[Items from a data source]
- - - -

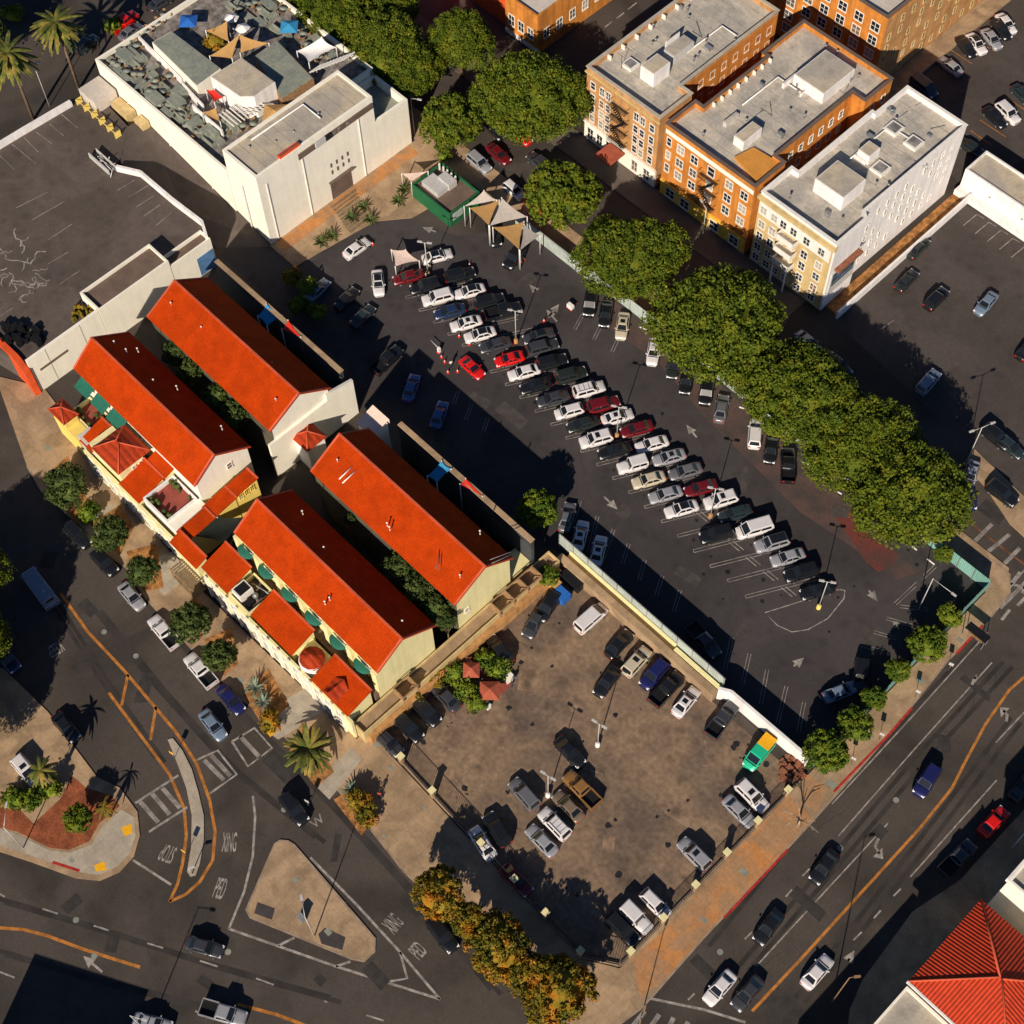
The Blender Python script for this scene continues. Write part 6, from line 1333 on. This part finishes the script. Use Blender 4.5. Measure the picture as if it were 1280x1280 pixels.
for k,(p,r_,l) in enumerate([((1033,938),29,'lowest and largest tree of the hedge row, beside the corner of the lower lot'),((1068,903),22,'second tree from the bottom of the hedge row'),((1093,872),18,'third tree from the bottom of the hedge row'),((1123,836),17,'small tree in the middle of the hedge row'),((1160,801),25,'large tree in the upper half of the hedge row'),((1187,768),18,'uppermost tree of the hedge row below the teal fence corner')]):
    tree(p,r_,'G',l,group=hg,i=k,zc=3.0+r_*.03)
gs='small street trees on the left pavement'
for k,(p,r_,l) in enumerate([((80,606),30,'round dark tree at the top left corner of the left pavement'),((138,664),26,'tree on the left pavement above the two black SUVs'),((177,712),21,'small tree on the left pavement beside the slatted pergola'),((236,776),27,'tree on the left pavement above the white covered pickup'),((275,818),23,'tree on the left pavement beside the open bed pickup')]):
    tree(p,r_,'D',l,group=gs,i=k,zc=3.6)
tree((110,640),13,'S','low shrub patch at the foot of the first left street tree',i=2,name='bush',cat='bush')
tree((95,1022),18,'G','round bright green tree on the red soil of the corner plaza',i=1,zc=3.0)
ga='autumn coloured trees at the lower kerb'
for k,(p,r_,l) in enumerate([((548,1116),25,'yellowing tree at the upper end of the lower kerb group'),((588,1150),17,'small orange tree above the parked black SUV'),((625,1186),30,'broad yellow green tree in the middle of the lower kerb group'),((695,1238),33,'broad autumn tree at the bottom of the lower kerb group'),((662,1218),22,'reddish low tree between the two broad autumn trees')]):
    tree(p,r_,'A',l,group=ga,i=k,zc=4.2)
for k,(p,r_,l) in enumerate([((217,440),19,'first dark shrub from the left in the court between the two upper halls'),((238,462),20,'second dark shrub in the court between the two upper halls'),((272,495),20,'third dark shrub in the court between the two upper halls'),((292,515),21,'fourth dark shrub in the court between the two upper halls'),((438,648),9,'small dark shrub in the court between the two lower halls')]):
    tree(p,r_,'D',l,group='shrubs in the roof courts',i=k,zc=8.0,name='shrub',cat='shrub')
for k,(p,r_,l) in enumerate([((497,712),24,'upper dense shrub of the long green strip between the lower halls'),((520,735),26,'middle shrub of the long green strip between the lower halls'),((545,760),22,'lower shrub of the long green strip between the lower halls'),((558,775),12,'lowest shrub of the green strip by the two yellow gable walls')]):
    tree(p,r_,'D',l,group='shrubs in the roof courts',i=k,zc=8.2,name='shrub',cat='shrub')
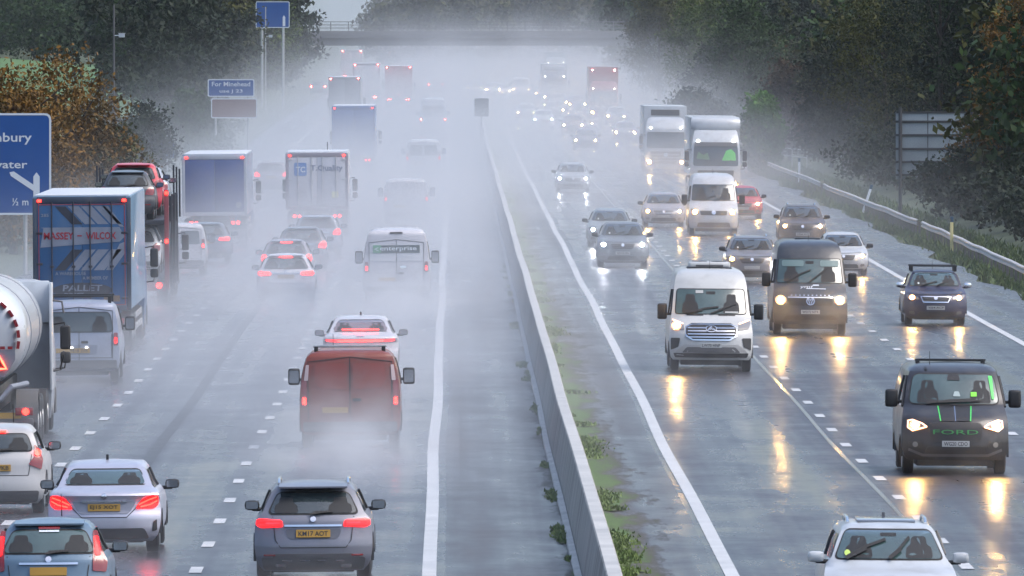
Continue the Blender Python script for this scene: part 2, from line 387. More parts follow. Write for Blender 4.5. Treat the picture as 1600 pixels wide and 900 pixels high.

- - - -

**Work instructions**
Transcribe the whole listing, character for character, but not its images.

**Reply**
The Blender Python script for this scene continues. Write part 6, from line 1333 on. This part finishes the script. Use Blender 4.5. Measure the picture as if it were 1280x1280 pixels.
for k,(p,r_,l) in enumerate([((1033,938),29,'lowest and largest tree of the hedge row, beside the corner of the lower lot'),((1068,903),22,'second tree from the bottom of the hedge row'),((1093,872),18,'third tree from the bottom of the hedge row'),((1123,836),17,'small tree in the middle of the hedge row'),((1160,801),25,'large tree in the upper half of the hedge row'),((1187,768),18,'uppermost tree of the hedge row below the teal fence corner')]):
    tree(p,r_,'G',l,group=hg,i=k,zc=3.0+r_*.03)
gs='small street trees on the left pavement'
for k,(p,r_,l) in enumerate([((80,606),30,'round dark tree at the top left corner of the left pavement'),((138,664),26,'tree on the left pavement above the two black SUVs'),((177,712),21,'small tree on the left pavement beside the slatted pergola'),((236,776),27,'tree on the left pavement above the white covered pickup'),((275,818),23,'tree on the left pavement beside the open bed pickup')]):
    tree(p,r_,'D',l,group=gs,i=k,zc=3.6)
tree((110,640),13,'S','low shrub patch at the foot of the first left street tree',i=2,name='bush',cat='bush')
tree((95,1022),18,'G','round bright green tree on the red soil of the corner plaza',i=1,zc=3.0)
ga='autumn coloured trees at the lower kerb'
for k,(p,r_,l) in enumerate([((548,1116),25,'yellowing tree at the upper end of the lower kerb group'),((588,1150),17,'small orange tree above the parked black SUV'),((625,1186),30,'broad yellow green tree in the middle of the lower kerb group'),((695,1238),33,'broad autumn tree at the bottom of the lower kerb group'),((662,1218),22,'reddish low tree between the two broad autumn trees')]):
    tree(p,r_,'A',l,group=ga,i=k,zc=4.2)
for k,(p,r_,l) in enumerate([((217,440),19,'first dark shrub from the left in the court between the two upper halls'),((238,462),20,'second dark shrub in the court between the two upper halls'),((272,495),20,'third dark shrub in the court between the two upper halls'),((292,515),21,'fourth dark shrub in the court between the two upper halls'),((438,648),9,'small dark shrub in the court between the two lower halls')]):
    tree(p,r_,'D',l,group='shrubs in the roof courts',i=k,zc=8.0,name='shrub',cat='shrub')
for k,(p,r_,l) in enumerate([((497,712),24,'upper dense shrub of the long green strip between the lower halls'),((520,735),26,'middle shrub of the long green strip between the lower halls'),((545,760),22,'lower shrub of the long green strip between the lower halls'),((558,775),12,'lowest shrub of the green strip by the two yellow gable walls')]):
    tree(p,r_,'D',l,group='shrubs in the roof courts',i=k,zc=8.2,name='shrub',cat='shrub')
Continue the Blender Python script for this scene: part 2, from line 387. More parts follow. Write for Blender 4.5. Treat the picture as 1600 pixels wide and 900 pixels high.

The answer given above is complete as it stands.